#### Given records
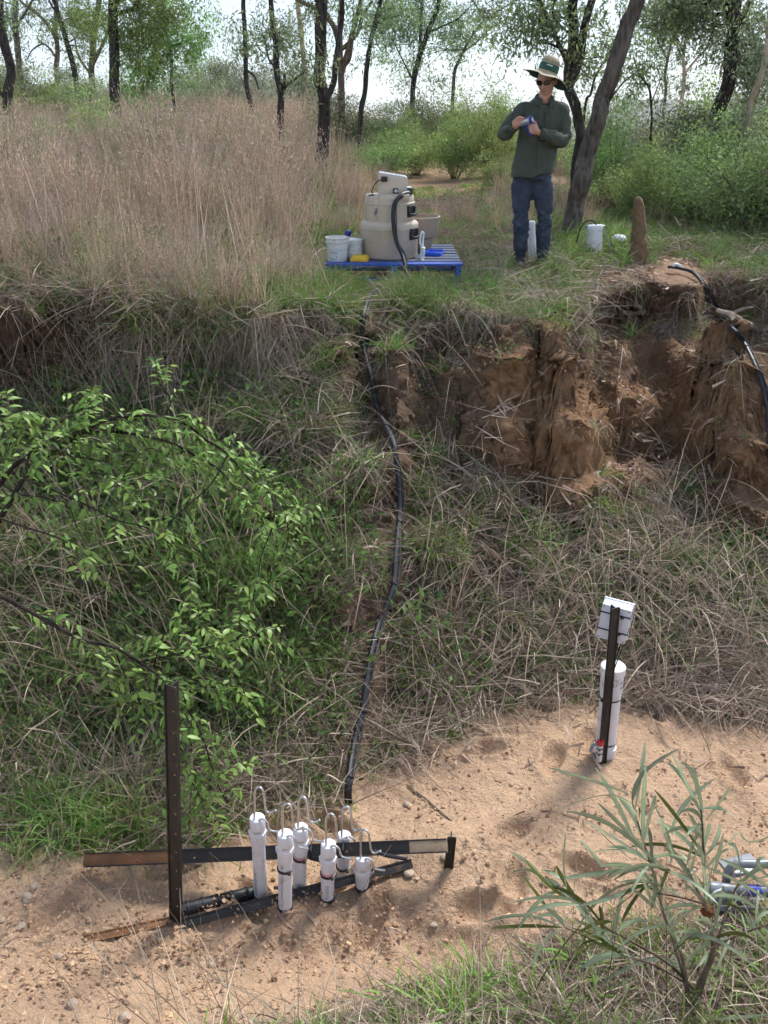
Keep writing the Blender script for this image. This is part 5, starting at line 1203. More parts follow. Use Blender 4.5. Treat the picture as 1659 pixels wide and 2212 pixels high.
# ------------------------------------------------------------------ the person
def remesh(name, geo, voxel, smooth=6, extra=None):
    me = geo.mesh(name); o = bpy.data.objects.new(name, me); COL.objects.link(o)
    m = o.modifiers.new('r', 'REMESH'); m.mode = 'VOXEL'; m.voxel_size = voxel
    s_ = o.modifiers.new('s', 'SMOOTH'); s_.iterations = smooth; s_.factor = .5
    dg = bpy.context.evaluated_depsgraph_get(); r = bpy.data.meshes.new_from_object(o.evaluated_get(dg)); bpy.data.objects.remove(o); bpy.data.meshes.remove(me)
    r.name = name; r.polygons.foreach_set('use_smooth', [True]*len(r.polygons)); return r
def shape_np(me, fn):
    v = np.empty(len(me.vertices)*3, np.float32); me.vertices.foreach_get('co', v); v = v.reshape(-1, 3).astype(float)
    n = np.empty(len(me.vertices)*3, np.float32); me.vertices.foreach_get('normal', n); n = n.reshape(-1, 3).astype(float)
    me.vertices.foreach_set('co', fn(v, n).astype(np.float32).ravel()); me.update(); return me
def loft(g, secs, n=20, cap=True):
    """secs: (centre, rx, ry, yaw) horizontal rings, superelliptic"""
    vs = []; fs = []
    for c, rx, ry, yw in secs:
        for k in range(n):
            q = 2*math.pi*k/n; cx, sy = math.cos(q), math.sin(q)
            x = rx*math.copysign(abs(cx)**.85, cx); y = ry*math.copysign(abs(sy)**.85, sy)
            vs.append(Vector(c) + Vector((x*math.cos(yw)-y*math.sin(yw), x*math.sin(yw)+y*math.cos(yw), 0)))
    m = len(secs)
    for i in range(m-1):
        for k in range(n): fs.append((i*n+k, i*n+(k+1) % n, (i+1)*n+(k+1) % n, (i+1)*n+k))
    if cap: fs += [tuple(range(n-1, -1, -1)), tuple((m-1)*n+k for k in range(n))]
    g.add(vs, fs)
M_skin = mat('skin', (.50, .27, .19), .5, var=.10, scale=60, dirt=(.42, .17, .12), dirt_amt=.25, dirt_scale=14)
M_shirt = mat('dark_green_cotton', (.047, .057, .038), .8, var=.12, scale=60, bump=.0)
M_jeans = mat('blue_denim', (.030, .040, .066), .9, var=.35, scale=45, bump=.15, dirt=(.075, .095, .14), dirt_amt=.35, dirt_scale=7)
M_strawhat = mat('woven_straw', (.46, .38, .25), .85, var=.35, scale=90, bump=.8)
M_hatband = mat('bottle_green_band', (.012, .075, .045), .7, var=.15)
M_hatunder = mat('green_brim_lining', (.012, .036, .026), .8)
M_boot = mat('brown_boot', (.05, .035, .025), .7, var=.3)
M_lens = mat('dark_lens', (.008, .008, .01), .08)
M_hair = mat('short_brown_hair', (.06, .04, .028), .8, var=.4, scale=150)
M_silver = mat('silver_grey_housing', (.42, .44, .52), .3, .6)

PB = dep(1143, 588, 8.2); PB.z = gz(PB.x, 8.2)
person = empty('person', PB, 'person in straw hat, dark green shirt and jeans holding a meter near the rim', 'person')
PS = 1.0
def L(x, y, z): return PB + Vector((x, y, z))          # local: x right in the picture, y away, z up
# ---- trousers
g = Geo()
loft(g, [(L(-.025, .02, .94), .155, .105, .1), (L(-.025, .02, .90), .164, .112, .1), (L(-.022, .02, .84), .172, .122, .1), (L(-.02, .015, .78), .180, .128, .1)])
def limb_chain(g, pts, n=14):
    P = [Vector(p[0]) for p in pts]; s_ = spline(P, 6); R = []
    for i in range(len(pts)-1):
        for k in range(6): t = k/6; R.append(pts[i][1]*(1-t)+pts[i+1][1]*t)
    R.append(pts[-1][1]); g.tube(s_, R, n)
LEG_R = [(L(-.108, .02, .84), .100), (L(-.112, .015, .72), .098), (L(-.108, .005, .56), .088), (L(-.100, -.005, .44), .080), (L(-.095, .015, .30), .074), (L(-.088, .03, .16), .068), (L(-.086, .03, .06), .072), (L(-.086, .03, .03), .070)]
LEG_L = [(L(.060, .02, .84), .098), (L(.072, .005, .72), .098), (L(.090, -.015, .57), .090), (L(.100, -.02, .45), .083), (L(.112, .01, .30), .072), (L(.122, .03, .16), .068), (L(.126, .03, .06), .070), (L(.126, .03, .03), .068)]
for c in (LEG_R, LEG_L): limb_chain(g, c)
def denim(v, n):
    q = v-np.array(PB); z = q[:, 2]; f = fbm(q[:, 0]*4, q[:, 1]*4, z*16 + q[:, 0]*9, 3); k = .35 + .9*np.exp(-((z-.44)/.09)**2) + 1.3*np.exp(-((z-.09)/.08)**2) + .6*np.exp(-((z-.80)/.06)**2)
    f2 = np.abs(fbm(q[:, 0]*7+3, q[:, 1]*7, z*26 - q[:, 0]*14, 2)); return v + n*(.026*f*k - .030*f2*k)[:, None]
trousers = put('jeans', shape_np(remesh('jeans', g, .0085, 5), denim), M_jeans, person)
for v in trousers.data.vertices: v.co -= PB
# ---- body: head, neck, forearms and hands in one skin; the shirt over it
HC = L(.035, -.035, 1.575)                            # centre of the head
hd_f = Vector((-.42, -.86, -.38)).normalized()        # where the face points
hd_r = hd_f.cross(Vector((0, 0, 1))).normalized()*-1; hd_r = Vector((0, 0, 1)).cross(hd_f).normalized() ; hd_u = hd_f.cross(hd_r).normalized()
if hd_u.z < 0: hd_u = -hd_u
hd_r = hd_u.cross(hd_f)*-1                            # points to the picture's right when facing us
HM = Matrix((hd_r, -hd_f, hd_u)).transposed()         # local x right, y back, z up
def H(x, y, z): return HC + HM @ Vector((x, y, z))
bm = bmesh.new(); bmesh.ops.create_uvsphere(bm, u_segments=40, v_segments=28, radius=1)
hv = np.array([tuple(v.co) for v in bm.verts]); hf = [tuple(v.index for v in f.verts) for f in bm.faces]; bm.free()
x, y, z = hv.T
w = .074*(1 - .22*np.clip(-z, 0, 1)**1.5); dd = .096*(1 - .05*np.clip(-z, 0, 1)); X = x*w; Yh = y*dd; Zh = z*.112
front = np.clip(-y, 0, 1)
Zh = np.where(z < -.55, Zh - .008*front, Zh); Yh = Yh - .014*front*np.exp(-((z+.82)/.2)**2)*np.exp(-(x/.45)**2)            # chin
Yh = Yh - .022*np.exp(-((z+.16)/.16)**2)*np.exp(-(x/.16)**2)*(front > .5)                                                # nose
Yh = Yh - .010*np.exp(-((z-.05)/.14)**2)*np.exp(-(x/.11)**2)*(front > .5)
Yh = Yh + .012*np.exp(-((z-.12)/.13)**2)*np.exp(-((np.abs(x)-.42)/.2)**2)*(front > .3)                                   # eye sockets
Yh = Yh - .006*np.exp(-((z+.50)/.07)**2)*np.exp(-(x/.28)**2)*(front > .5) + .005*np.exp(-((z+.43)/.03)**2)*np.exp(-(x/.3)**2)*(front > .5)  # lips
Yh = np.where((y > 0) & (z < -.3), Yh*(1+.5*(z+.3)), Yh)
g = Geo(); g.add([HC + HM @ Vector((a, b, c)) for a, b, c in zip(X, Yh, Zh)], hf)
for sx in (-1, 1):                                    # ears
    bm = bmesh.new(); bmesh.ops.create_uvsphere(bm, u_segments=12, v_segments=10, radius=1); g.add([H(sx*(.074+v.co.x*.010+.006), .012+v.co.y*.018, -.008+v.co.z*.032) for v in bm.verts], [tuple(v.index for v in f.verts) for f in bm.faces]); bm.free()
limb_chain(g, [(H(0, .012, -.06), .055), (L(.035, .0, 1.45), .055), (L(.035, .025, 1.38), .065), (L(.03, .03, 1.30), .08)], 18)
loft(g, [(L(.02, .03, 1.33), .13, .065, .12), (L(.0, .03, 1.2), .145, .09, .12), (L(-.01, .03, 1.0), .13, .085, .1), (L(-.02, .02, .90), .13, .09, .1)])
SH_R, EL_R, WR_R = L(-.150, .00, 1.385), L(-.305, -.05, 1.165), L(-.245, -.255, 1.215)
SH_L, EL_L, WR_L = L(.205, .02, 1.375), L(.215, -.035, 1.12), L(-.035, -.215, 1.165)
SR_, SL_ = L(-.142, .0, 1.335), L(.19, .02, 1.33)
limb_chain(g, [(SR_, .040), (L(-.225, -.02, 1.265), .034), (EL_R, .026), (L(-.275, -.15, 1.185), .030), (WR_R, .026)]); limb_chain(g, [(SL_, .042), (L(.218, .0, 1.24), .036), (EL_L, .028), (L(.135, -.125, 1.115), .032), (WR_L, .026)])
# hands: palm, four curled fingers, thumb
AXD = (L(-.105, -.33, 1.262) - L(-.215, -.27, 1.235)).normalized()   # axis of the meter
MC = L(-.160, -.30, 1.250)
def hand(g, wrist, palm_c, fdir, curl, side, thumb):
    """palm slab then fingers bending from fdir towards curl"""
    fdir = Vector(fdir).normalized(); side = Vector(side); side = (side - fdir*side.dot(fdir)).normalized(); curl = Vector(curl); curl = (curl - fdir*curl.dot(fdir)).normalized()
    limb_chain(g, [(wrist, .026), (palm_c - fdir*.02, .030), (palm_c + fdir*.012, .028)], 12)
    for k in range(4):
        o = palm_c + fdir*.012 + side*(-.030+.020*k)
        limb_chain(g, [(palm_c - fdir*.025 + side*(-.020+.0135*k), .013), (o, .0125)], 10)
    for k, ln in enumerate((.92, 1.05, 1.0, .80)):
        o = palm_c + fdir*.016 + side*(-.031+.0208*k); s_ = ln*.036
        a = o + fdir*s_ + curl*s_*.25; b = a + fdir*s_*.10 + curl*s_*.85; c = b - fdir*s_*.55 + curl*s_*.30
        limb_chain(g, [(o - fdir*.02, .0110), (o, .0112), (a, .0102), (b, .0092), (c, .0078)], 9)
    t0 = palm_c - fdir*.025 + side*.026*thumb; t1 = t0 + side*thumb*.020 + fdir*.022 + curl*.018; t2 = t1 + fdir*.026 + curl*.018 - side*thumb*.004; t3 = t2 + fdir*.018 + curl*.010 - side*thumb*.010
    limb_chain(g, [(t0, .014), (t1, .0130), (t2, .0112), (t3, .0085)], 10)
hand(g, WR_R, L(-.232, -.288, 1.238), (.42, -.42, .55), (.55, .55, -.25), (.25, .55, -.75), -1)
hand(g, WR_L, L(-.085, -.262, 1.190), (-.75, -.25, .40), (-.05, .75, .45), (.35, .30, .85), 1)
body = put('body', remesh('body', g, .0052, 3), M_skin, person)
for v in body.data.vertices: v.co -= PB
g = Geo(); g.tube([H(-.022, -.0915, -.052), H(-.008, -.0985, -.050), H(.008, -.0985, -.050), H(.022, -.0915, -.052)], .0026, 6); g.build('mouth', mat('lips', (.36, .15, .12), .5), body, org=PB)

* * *

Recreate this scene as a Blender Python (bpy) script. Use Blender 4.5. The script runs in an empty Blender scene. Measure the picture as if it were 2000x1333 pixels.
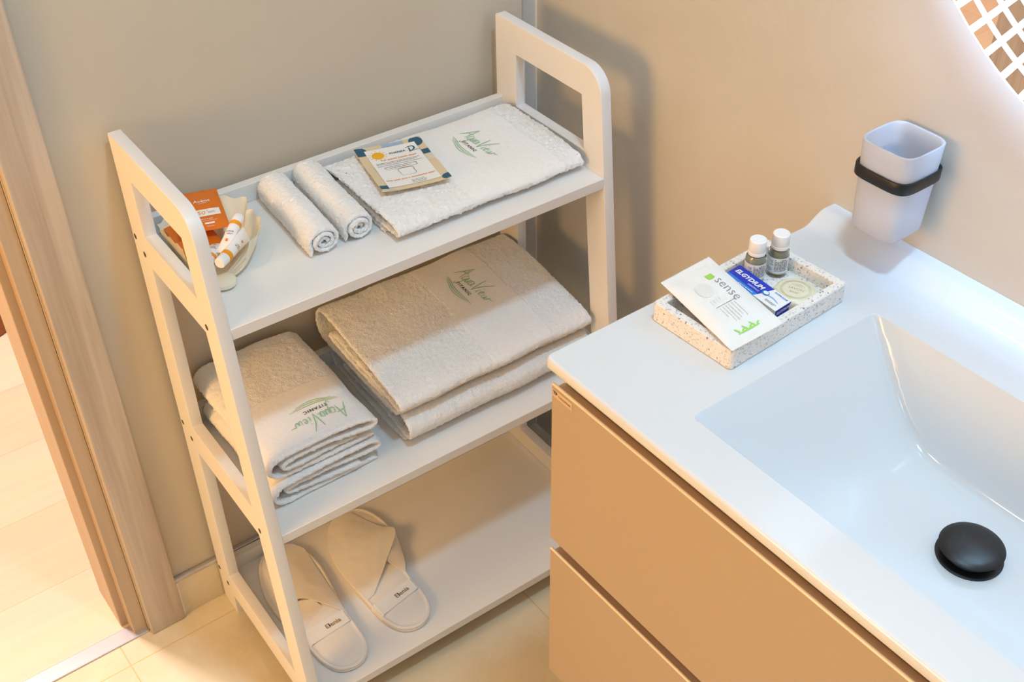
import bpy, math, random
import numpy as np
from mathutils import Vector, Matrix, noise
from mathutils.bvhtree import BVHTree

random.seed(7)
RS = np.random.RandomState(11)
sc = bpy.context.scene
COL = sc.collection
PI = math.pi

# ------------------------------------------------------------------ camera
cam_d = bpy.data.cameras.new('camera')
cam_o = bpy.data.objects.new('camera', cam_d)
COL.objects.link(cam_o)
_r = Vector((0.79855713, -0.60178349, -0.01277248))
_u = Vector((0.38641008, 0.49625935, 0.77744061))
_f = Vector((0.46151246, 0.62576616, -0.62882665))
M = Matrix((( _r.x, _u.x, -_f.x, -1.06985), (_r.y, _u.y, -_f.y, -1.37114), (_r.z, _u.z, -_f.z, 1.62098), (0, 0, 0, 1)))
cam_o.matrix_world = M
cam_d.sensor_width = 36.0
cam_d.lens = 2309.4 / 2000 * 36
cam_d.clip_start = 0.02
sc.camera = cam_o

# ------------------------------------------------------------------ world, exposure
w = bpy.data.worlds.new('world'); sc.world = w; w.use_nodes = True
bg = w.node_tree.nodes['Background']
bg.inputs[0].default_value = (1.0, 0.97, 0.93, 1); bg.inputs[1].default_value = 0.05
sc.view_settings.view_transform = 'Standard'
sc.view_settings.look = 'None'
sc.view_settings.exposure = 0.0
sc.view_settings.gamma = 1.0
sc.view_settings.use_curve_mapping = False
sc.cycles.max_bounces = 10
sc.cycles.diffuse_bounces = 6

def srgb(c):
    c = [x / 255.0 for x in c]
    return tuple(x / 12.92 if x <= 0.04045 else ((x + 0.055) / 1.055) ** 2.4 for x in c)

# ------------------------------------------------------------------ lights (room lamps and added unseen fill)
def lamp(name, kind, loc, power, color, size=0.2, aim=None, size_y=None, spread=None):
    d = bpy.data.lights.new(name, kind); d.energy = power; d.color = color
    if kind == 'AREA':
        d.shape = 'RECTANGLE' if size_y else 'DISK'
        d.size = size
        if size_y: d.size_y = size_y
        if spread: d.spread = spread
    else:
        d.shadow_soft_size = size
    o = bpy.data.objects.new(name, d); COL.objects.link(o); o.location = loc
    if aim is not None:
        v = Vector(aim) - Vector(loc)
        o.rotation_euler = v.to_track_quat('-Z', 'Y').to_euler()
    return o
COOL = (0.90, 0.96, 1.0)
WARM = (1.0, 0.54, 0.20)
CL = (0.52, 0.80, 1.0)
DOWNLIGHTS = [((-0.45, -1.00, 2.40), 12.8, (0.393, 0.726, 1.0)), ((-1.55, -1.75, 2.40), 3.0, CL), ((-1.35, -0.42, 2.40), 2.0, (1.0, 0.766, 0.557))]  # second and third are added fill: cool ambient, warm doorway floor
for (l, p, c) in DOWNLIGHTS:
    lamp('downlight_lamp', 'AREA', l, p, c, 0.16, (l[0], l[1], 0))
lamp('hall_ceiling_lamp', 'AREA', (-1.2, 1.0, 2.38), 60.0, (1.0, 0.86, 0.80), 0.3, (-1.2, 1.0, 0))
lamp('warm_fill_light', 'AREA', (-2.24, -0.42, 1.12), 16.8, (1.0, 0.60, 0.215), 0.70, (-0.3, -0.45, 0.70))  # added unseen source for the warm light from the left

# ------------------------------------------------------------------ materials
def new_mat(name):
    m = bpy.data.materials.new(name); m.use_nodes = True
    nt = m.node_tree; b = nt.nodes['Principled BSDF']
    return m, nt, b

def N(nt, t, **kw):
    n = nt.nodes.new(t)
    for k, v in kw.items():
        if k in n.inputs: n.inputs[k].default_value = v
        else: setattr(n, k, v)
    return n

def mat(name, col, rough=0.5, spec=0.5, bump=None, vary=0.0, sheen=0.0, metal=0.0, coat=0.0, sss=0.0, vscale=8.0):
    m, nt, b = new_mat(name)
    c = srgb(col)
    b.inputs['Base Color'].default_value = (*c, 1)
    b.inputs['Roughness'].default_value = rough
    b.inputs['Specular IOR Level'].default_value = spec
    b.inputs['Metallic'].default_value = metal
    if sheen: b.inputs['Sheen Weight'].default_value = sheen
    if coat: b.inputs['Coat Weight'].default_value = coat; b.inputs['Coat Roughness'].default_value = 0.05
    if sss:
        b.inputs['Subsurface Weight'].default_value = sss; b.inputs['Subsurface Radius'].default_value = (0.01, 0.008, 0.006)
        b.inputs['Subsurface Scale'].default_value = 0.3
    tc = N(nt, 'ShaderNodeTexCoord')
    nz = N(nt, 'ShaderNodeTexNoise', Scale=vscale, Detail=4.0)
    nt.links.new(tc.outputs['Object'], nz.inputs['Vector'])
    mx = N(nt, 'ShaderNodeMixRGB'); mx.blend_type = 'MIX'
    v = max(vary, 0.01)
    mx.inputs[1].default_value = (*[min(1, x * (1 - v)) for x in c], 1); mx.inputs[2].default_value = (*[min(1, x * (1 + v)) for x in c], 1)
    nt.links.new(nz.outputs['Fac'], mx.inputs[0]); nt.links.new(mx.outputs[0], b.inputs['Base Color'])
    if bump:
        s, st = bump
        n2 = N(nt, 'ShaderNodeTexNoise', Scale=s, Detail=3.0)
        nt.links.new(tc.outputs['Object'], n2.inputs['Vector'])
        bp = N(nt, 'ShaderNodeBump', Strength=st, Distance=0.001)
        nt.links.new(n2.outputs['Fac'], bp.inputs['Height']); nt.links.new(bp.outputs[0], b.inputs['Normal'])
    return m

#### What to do
Search the data above for lines holding "script" and copy each of them.

#### The reply
Keep writing the Blender script for this image. This is part 5, starting at line 1203. More parts follow. Use Blender 4.5. Treat the picture as 1659 pixels wide and 2212 pixels high.
Recreate this scene as a Blender Python (bpy) script. Use Blender 4.5. The script runs in an empty Blender scene. Measure the picture as if it were 2000x1333 pixels.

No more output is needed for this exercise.